Yvette Cooper 

The U.K.’s current foreign secretary was keen to remind MPs she wasn’t running the Foreign Office when the seeds of the Mandelson saga were sown.

Asked about the Doyle revelation in the House of Commons Tuesday, Cooper said: “Obviously, I was the home secretary at the time that I understand that took place, so I was not involved and do not know the circumstances.”

Robbins told MPs earlier Tuesday that he was “under strict instruction” from No. 10 not to discuss the possibility of Doyle’s posting with Lammy, something Cooper said she was “extremely concerned” about.

For good measure, she added Doyle would “not have been an appropriate appointment.” 

Darren Jones 

There are few ministers closer to Starmer than Jones, but it appears even the PM’s chief secretary has his limits.

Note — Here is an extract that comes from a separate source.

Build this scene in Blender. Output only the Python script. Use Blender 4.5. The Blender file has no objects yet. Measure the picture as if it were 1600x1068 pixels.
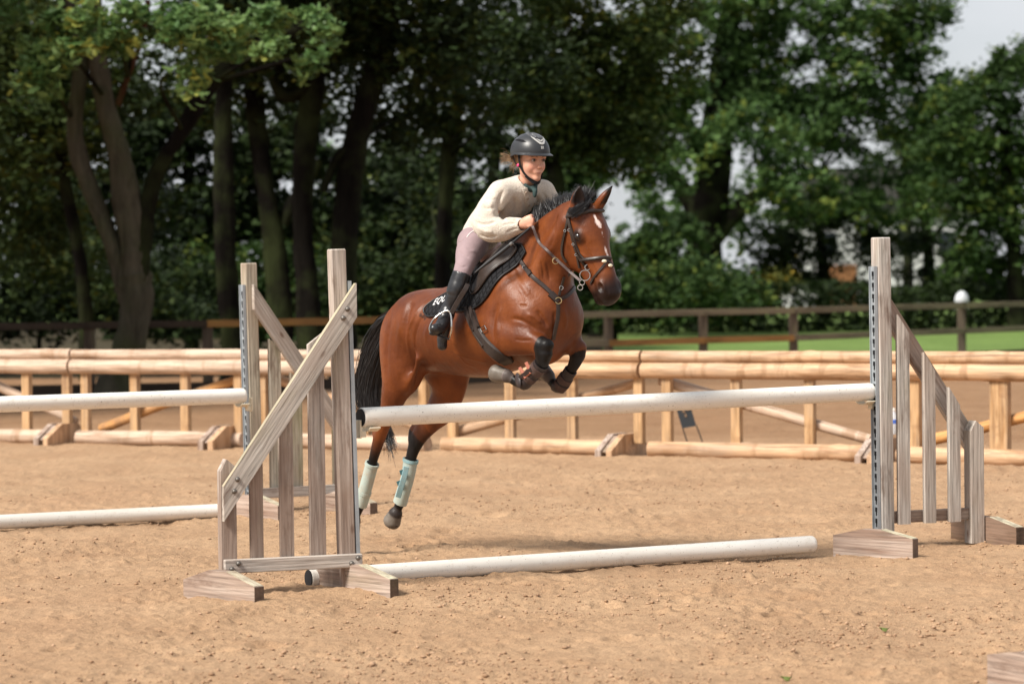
import bpy, math, random
import numpy as np
from mathutils import Vector, Matrix
from mathutils.bvhtree import BVHTree
from mathutils.kdtree import KDTree

sc = bpy.context.scene
COL = sc.collection

# ------------------------------------------------------------------ camera
FPX, CAM_H = 4500.0, 1.618
PITCH, ROLL = math.atan(104 / 4500.0), -0.012
cam_data = bpy.data.cameras.new('camera')
cam = bpy.data.objects.new('camera', cam_data)
COL.objects.link(cam)
CM = Matrix.Rotation(math.pi / 2 - PITCH, 3, 'X') @ Matrix.Rotation(ROLL, 3, 'Z')
cam.matrix_world = Matrix.Translation((0, 0, CAM_H)) @ CM.to_4x4()
cam_data.sensor_width = 36
cam_data.lens = FPX / 1600 * 36
cam_data.clip_start = 0.5
cam_data.clip_end = 2000
cam_data.dof.use_dof = True
cam_data.dof.focus_distance = 15.6
cam_data.dof.aperture_fstop = 2.9
cam_data.dof.aperture_blades = 9
sc.camera = cam

# ------------------------------------------------------------------ light
SUN_DIR = Vector((-0.66, -0.47, 0.86)).normalized()      # towards the sun
SUN_EL = math.asin(SUN_DIR.z)
SUN_ROT = math.atan2(SUN_DIR.x, SUN_DIR.y)
world = bpy.data.worlds.new('World')
sc.world = world
world.use_nodes = True
wn, wl = world.node_tree.nodes, world.node_tree.links
wn.clear()
w_out = wn.new('ShaderNodeOutputWorld')
w_bg = wn.new('ShaderNodeBackground')
w_bg.inputs['Strength'].default_value = 0.074
sky = wn.new('ShaderNodeTexSky')
sky.sky_type = 'NISHITA'
sky.sun_disc = False
sky.sun_elevation = SUN_EL
sky.sun_rotation = SUN_ROT
sky.dust_density = 2.0
tc = wn.new('ShaderNodeTexCoord')
mp = wn.new('ShaderNodeMapping')
mp.inputs['Scale'].default_value = (2.2, 2.2, 5.0)
cn = wn.new('ShaderNodeTexNoise')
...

During an interview with POLITICO’s Anne McElvoy, Jones pleaded ignorance when quizzed over accusations from Robbins that there had been a culture of fear inside Downing Street around Mandelson’s appointment.

 “I wasn’t in the building at the time, so I can’t speak to it contemporaneously,” Jones said Tuesday at the Good Growth Foundation’s National Growth Debate.

He insisted: “I just don’t recognize” that the current No 10 culture is one of “fiefdom or fear.” If only he had been chief secretary at the time Mandelson was appointed.